# Information shown:
* * * * * * *
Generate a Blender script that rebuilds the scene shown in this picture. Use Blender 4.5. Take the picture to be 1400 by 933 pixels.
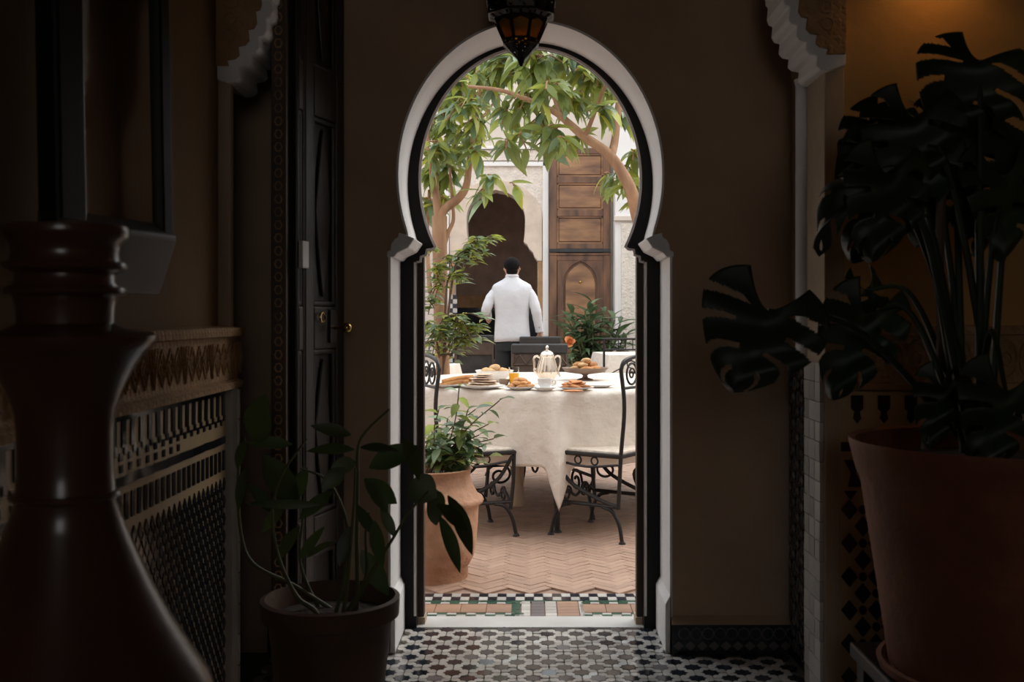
import bpy, bmesh, math, random
from mathutils import Vector, Matrix, Euler

R = random.Random(7)
PI = math.pi
for o in list(bpy.data.objects):
    bpy.data.objects.remove(o)
SC = bpy.context.scene
COL = SC.collection

# ------------------------------------------------------------------ camera, sky, lights, exposure
FPX = 1450.0                      # focal length in pixels of the 1400 px wide photograph
EYE = 1.17                        # eye height
VPX, VPY = 725.0, 432.0           # where the horizontal depth lines meet
cd = bpy.data.cameras.new('camera')
cd.sensor_width = 36.0
cd.lens = 36.0 * FPX / 1400.0
cd.shift_x = (700.0 - VPX) / 1400.0
cd.shift_y = -(466.5 - VPY) / 1400.0
cd.clip_start = 0.05
cd.dof.use_dof = True
cd.dof.focus_distance = 6.2
cd.dof.aperture_fstop = 5.6
cam = bpy.data.objects.new('camera', cd)
cam.location = (0, 0, EYE)
cam.rotation_euler = (PI / 2, 0, 0)
COL.objects.link(cam)
SC.camera = cam

SC.view_settings.view_transform = 'Standard'
SC.view_settings.look = 'None'
SC.view_settings.gamma = 1.0
SC.view_settings.use_curve_mapping = False
SC.view_settings.exposure = 0.0

wd = bpy.data.worlds.new('sky')
SC.world = wd
wd.use_nodes = True
nt = wd.node_tree
nt.nodes.clear()
out = nt.nodes.new('ShaderNodeOutputWorld')
bg = nt.nodes.new('ShaderNodeBackground')
tc = nt.nodes.new('ShaderNodeTexCoord')
sep = nt.nodes.new('ShaderNodeSeparateXYZ')
rmp = nt.nodes.new('ShaderNodeValToRGB')
rmp.color_ramp.elements[0].position = 0.0
rmp.color_ramp.elements[0].color = (1.0, 0.98, 0.95, 1)
rmp.color_ramp.elements[1].position = 1.0
rmp.color_ramp.elements[1].color = (0.80, 0.90, 1.0, 1)
nt.links.new(tc.outputs['Generated'], sep.inputs[0])
nt.links.new(sep.outputs['Z'], rmp.inputs[0])
nt.links.new(rmp.outputs[0], bg.inputs[0])
bg.inputs[1].default_value = 2.0
nt.links.new(bg.outputs[0], out.inputs[0])

sl = bpy.data.lights.new('sun', 'SUN')
sl.energy = 2.4
sl.angle = math.radians(60)
sl.color = (1.0, 0.93, 0.83)
so = bpy.data.objects.new('sun', sl)
so.rotation_euler = Euler((math.radians(-16), math.radians(35), 0))
COL.objects.link(so)

def area(name, loc, rot, sx, sy, power, color):
    l = bpy.data.lights.new(name, 'AREA')
    l.shape = 'RECTANGLE'; l.size = sx; l.size_y = sy
    l.energy = power; l.color = color
    o = bpy.data.objects.new(name, l)
    o.location = loc; o.rotation_euler = rot
    COL.objects.link(o)
    return o
# added dim fill light behind the camera, brightening the dark room
area('fill_light', (0.3, -2.3, 1.9), (math.radians(98), 0, 0), 1.0, 1.2, 0.6, (1.0, 0.82, 0.64))

# ------------------------------------------------------------------ helpers
def at(px, py, Y):
    s = FPX / Y
    return Vector(((px - VPX) / s, Y, EYE + (VPY - py) / s))

def wm(o):
    m = o.matrix_parent_inverse @ o.matrix_basis if o.parent else o.matrix_basis
    return wm(o.parent) @ m if o.parent else m.copy()

def tag(o, label=None, cat=None, group=None, kind=None):
    if label: o['label'] = label
    if cat: o['category'] = cat
    if group: o['group'] = group
    if kind: o['kind'] = kind
    return o

def thing(name, label, cat, loc=(0, 0, 0), rz=0.0, group=None):
    o = bpy.data.objects.new(name, None)
    o.location = loc; o.rotation_euler = (0, 0, rz)
    o.empty_display_size = 0.1
    COL.objects.link(o)
    return tag(o, label, cat, group)

def link(name, me, parent=None, mw=None, world=False):
    """one object of mesh ME; under PARENT in its local space, or in world space"""
    o = bpy.data.objects.new(name, me)
    COL.objects.link(o)
    if parent is not None:
        o.parent = parent
        if world: o.matrix_parent_inverse = wm(parent).inverted()
    if mw is not None: o.matrix_basis = mw
    return o

def dup(root, loc=None, rz=None, label=None, group=None):
    def cp(o, par):
        c = o.copy(); COL.objects.link(c); c.parent = par
        for ch in kids.get(o.name, []): cp(ch, c)
        return c
    kids = {}
    for o in bpy.data.objects:
        if o.parent: kids.setdefault(o.parent.name, []).append(o)
    c = cp(root, None)
    if loc is not None: c.location = loc
    if rz is not None: c.rotation_euler = (0, 0, rz)
    if label: c['label'] = label
    if group: c['group'] = group
    return c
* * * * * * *
Transcribe the whole listing exactly. Pictures stay out of your copy.

# Answer to the exercise:
Generate a Blender script that rebuilds the scene shown in this picture. Use Blender 4.5. Take the picture to be 1400 by 933 pixels.
import bpy, bmesh, math, random
from mathutils import Vector, Matrix, Euler

R = random.Random(7)
PI = math.pi
for o in list(bpy.data.objects):
    bpy.data.objects.remove(o)
SC = bpy.context.scene
COL = SC.collection

# ------------------------------------------------------------------ camera, sky, lights, exposure
FPX = 1450.0                      # focal length in pixels of the 1400 px wide photograph
EYE = 1.17                        # eye height
VPX, VPY = 725.0, 432.0           # where the horizontal depth lines meet
cd = bpy.data.cameras.new('camera')
cd.sensor_width = 36.0
cd.lens = 36.0 * FPX / 1400.0
cd.shift_x = (700.0 - VPX) / 1400.0
cd.shift_y = -(466.5 - VPY) / 1400.0
cd.clip_start = 0.05
cd.dof.use_dof = True
cd.dof.focus_distance = 6.2
cd.dof.aperture_fstop = 5.6
cam = bpy.data.objects.new('camera', cd)
cam.location = (0, 0, EYE)
cam.rotation_euler = (PI / 2, 0, 0)
COL.objects.link(cam)
SC.camera = cam

SC.view_settings.view_transform = 'Standard'
SC.view_settings.look = 'None'
SC.view_settings.gamma = 1.0
SC.view_settings.use_curve_mapping = False
SC.view_settings.exposure = 0.0

wd = bpy.data.worlds.new('sky')
SC.world = wd
wd.use_nodes = True
nt = wd.node_tree
nt.nodes.clear()
out = nt.nodes.new('ShaderNodeOutputWorld')
bg = nt.nodes.new('ShaderNodeBackground')
tc = nt.nodes.new('ShaderNodeTexCoord')
sep = nt.nodes.new('ShaderNodeSeparateXYZ')
rmp = nt.nodes.new('ShaderNodeValToRGB')
rmp.color_ramp.elements[0].position = 0.0
rmp.color_ramp.elements[0].color = (1.0, 0.98, 0.95, 1)
rmp.color_ramp.elements[1].position = 1.0
rmp.color_ramp.elements[1].color = (0.80, 0.90, 1.0, 1)
nt.links.new(tc.outputs['Generated'], sep.inputs[0])
nt.links.new(sep.outputs['Z'], rmp.inputs[0])
nt.links.new(rmp.outputs[0], bg.inputs[0])
bg.inputs[1].default_value = 2.0
nt.links.new(bg.outputs[0], out.inputs[0])

sl = bpy.data.lights.new('sun', 'SUN')
sl.energy = 2.4
sl.angle = math.radians(60)
sl.color = (1.0, 0.93, 0.83)
so = bpy.data.objects.new('sun', sl)
so.rotation_euler = Euler((math.radians(-16), math.radians(35), 0))
COL.objects.link(so)

def area(name, loc, rot, sx, sy, power, color):
    l = bpy.data.lights.new(name, 'AREA')
    l.shape = 'RECTANGLE'; l.size = sx; l.size_y = sy
    l.energy = power; l.color = color
    o = bpy.data.objects.new(name, l)
    o.location = loc; o.rotation_euler = rot
    COL.objects.link(o)
    return o
# added dim fill light behind the camera, brightening the dark room
area('fill_light', (0.3, -2.3, 1.9), (math.radians(98), 0, 0), 1.0, 1.2, 0.6, (1.0, 0.82, 0.64))

# ------------------------------------------------------------------ helpers
def at(px, py, Y):
    s = FPX / Y
    return Vector(((px - VPX) / s, Y, EYE + (VPY - py) / s))

def wm(o):
    m = o.matrix_parent_inverse @ o.matrix_basis if o.parent else o.matrix_basis
    return wm(o.parent) @ m if o.parent else m.copy()

def tag(o, label=None, cat=None, group=None, kind=None):
    if label: o['label'] = label
    if cat: o['category'] = cat
    if group: o['group'] = group
    if kind: o['kind'] = kind
    return o

def thing(name, label, cat, loc=(0, 0, 0), rz=0.0, group=None):
    o = bpy.data.objects.new(name, None)
    o.location = loc; o.rotation_euler = (0, 0, rz)
    o.empty_display_size = 0.1
    COL.objects.link(o)
    return tag(o, label, cat, group)

def link(name, me, parent=None, mw=None, world=False):
    """one object of mesh ME; under PARENT in its local space, or in world space"""
    o = bpy.data.objects.new(name, me)
    COL.objects.link(o)
    if parent is not None:
        o.parent = parent
        if world: o.matrix_parent_inverse = wm(parent).inverted()
    if mw is not None: o.matrix_basis = mw
    return o

def dup(root, loc=None, rz=None, label=None, group=None):
    def cp(o, par):
        c = o.copy(); COL.objects.link(c); c.parent = par
        for ch in kids.get(o.name, []): cp(ch, c)
        return c
    kids = {}
    for o in bpy.data.objects:
        if o.parent: kids.setdefault(o.parent.name, []).append(o)
    c = cp(root, None)
    if loc is not None: c.location = loc
    if rz is not None: c.rotation_euler = (0, 0, rz)
    if label: c['label'] = label
    if group: c['group'] = group
    return c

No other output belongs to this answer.